In sommige gevallen ‘runt’ een katvanger zelfs een flink aantal BV’s. Achter de postbus van Interflexx Detachering BV bevinden zich blijkens de gegevens uit het handelsregister 140 bedrijven, waarvan 90 inmiddels zijn opgeheven of ontbonden.

Interflexx detachering BV

Interflexx Detachering BV bestaat sinds 1993. Het detacheringsbureau ondergaat op 2 februari 2000 een statutenwijziging en gaat op 2 mei 2001 in eigendom over van Bouwgroep Beheer BV naar de Stichting Bouw Beheer. Naar blijkt uit KvK-uittreksels waren de heren Oostveen, Pelgrom en Thomas vroeger bestuurders van deze BV (tot 26 november 2001), van een verwante BV, Interflexx Trading BV, en van de kopende Stichting Bouw Beheer, die sinds 2 september 2001 wordt bestuurd door een ‘katvanger’, dhr. Liem. Op 14 maart 2003 wordt het faillissement van Interflexx uitgesproken. De BV heeft dan ruim 1,4 miljoen euro aan onbetaalde vorderingen, waarvan tweederde aan de belastingdienst en UWV. De schulden zijn vooral in het jaar 2000 ontstaan. De jaarstukken zijn niet gedeponeerd, er is geen administratie en het lukt de curator niet contact te leggen met de bestuurders van de BV. De curator stapt in zijn auto en rijdt naar het postadres van de BV. Dat blijkt een rommelige loods te zijn zonder vermelding van enige bedrijfsnaam. Boven de loods treft de curator in een eveneens rommelige kantoorruimte dhr. Liem aan, die aanvankelijk van niets wil weten en dan een belofte tot medewerking doet waar hij zich vervolgens niet aan houdt. Het is duidelijk dat op het kantoor nog veel meer BV’s worden ‘beheerd’.

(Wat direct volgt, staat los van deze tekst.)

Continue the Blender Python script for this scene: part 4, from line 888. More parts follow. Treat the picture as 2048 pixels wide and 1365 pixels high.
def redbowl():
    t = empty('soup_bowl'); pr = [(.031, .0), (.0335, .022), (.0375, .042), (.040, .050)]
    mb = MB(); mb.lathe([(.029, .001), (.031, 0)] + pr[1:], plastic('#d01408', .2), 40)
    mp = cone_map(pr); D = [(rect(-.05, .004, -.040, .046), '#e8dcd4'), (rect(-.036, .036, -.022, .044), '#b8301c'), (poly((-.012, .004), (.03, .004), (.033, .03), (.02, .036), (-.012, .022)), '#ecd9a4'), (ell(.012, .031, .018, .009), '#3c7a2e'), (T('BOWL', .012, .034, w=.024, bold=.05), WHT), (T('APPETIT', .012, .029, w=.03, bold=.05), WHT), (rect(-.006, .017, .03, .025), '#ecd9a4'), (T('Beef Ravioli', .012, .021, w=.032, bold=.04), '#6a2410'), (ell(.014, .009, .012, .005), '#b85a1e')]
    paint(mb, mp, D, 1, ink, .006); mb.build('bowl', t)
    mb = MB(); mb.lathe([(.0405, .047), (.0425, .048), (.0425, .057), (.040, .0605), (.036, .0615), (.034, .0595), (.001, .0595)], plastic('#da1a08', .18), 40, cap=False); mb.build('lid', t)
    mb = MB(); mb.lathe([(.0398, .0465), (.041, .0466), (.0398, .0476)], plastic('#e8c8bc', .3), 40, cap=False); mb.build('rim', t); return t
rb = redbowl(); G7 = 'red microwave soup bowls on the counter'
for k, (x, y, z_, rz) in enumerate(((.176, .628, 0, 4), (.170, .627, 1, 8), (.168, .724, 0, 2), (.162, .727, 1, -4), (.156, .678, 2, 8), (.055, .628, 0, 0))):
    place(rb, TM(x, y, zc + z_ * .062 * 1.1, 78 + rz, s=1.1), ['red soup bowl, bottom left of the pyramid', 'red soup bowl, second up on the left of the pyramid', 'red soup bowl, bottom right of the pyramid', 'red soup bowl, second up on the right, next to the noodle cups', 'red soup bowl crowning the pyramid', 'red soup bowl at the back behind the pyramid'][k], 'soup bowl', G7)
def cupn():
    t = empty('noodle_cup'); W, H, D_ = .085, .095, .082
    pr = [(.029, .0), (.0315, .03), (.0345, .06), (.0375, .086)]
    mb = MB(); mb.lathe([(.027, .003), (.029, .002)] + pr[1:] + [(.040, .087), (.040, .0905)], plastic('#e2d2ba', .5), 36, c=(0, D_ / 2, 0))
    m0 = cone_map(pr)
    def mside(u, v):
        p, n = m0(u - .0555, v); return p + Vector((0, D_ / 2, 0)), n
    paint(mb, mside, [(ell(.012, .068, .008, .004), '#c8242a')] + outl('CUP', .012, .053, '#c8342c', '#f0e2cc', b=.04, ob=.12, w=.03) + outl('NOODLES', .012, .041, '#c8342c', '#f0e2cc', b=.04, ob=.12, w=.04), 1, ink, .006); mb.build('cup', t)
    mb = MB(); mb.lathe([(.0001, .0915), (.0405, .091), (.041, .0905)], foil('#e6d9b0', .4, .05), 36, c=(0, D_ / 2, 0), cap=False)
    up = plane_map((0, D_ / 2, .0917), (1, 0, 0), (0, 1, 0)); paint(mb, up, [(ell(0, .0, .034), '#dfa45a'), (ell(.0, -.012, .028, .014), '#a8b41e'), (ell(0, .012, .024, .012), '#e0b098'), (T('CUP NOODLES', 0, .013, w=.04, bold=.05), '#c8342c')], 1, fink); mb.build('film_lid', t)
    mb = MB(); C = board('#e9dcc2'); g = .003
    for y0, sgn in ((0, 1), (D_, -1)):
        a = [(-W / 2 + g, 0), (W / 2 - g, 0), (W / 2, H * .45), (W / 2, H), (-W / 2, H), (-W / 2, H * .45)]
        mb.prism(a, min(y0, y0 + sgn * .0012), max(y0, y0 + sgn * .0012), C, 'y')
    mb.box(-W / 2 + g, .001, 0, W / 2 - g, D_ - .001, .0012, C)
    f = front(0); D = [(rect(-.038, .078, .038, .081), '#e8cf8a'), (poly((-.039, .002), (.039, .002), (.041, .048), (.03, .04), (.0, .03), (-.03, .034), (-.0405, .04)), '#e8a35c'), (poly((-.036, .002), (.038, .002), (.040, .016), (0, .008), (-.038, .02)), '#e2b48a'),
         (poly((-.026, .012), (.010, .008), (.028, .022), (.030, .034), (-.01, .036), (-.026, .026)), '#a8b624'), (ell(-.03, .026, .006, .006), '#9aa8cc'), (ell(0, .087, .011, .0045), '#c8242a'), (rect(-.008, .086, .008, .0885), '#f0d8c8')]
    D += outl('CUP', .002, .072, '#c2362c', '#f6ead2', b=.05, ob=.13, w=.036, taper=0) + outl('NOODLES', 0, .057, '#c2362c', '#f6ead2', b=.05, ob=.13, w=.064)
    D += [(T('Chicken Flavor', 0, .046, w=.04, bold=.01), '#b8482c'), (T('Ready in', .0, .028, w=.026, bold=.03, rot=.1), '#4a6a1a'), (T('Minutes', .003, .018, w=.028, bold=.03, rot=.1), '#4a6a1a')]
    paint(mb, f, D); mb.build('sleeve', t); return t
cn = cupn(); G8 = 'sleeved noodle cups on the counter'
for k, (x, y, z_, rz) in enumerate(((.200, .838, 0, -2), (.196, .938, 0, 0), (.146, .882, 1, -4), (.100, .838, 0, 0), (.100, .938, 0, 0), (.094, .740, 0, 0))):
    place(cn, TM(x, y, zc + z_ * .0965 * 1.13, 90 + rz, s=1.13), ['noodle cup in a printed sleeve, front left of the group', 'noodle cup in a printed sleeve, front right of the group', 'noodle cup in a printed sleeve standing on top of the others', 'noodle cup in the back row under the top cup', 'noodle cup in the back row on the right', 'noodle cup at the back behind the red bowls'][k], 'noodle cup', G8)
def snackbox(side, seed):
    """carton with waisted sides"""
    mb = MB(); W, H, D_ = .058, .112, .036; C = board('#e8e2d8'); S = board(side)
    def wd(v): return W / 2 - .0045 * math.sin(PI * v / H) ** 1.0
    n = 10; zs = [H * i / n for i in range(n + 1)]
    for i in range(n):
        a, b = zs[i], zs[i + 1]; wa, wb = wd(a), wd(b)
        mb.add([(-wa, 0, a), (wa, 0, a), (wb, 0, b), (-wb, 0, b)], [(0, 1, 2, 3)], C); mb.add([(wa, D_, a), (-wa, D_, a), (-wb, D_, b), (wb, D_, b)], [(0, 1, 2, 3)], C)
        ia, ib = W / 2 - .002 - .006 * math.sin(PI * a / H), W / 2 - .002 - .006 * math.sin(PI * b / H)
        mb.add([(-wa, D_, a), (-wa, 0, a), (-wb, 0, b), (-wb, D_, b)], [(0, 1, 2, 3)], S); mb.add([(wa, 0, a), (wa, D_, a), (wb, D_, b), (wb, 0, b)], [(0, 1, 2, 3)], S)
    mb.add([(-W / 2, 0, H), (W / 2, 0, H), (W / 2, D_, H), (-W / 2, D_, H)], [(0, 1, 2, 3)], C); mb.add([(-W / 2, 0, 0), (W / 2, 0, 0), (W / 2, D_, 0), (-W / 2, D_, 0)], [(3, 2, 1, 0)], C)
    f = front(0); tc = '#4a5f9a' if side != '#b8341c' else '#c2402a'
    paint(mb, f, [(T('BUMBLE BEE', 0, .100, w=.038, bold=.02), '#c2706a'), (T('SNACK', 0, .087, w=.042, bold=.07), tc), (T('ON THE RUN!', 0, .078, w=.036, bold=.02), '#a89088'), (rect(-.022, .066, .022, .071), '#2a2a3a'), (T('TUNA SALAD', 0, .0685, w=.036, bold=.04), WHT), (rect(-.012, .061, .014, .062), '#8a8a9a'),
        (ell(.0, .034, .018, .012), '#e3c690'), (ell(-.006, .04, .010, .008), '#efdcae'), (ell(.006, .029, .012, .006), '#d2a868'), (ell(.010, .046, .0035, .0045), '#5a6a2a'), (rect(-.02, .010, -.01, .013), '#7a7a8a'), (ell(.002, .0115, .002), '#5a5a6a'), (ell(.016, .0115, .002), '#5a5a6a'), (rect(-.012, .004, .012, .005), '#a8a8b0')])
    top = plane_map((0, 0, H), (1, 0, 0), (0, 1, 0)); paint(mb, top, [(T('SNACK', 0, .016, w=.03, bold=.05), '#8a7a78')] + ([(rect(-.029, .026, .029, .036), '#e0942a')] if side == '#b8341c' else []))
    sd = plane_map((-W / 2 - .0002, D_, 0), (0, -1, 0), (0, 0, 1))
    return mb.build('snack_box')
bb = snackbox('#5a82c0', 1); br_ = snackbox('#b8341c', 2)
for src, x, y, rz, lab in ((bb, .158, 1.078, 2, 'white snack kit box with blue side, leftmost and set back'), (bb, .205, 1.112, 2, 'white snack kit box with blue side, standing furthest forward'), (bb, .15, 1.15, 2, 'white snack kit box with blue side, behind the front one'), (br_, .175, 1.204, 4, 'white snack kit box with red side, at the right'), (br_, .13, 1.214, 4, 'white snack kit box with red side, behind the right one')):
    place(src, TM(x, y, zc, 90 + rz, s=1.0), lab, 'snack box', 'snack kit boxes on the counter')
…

Van twee daarvan, die ook failliet zijn, is de curator doende in samenwerking met de belastingdienst de voormalige bestuurders Oostveen en Thomas aansprakelijk te stellen. De curator in dit faillissement doet in overleg met de belastingdienst aangifte wegens bedrieglijke bankbreuk tegen Oostveen, Thomas en Liem. Niet bekend is welk vervolg die aangifte heeft gekregen.

Hoewel de dossiers een staalkaart bevatten van diverse ‘technieken’ voor faillissementsfraude, valt in statistische zin niet te zeggen hoe vaak specifieke vormen in de praktijk voorkomen. De problematiek van faillissementsfraude is zo geschakeerd in zijn verschijning, dat de meeste vormen niet meer dan enkele keren voorkwamen in de dossiers. In meer globale zin valt echter wel in te schatten hoeveel bedrijven in Nederland zijn opgezet of gebruikt voor benadeling, of waarin sprake is van andere vormen van wederrechtelijke handelingen.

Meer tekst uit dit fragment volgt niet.